With the slow death of traditional oyster harvesting, off-bottom aquaculture, through which oysters are grown from seeds in cages, has been a big focus. Now, those in and around the industry are forming a collaboration to make sure the path to success is much easier.

“If we’re going to meet the demand, the growing demand required by a growing human population, it has to come from aquaculture,” said University of Southern Mississippi professor Dr. Reg Blaylock.

While the practice has been around for a little while, it’s not been seriously considered as a savior for the industry.

But attitudes are changing. Terry Boyd grew up in an oystering family. Now he has his own aquaculture business.

“I do feel that tradition is dying, but we’re kind of bringing it back to life in a more profitable manner, I guess you can say,” he said.

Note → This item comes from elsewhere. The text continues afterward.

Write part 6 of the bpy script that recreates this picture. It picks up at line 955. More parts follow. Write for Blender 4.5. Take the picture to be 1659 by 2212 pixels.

What’s helping is a new collaborative program called Supporting Oyster Aquaculture and Restoration, operated through the Nature Conservancy/Pew Charitable Trusts and facilitated by The University of Southern Mississippi’s Gulf Coast Research Laboratory.

Thursday’s initial meeting to form a Gulf Coast shellfish growers association drew about 40 participants representing growers, processors and academics.

“If the industry is going to grow and be the dynamic economic engine that we think it can be, it requires input from all these people,” Blaylock said.

That includes people like Mike Arguelles who is another convert from the old tradition.

“I always liked harvesting oysters and this was exciting because it’s so different from the natural reefs on the bottom,” he said. “A lot of rules have changed. One of them, which is most exciting, is that there’s no size limit.”

And Blaylock is hoping the excitement can create a support system for a new old tradition.

“We hope that what we do today, will be talked about 100 years from now,” he said.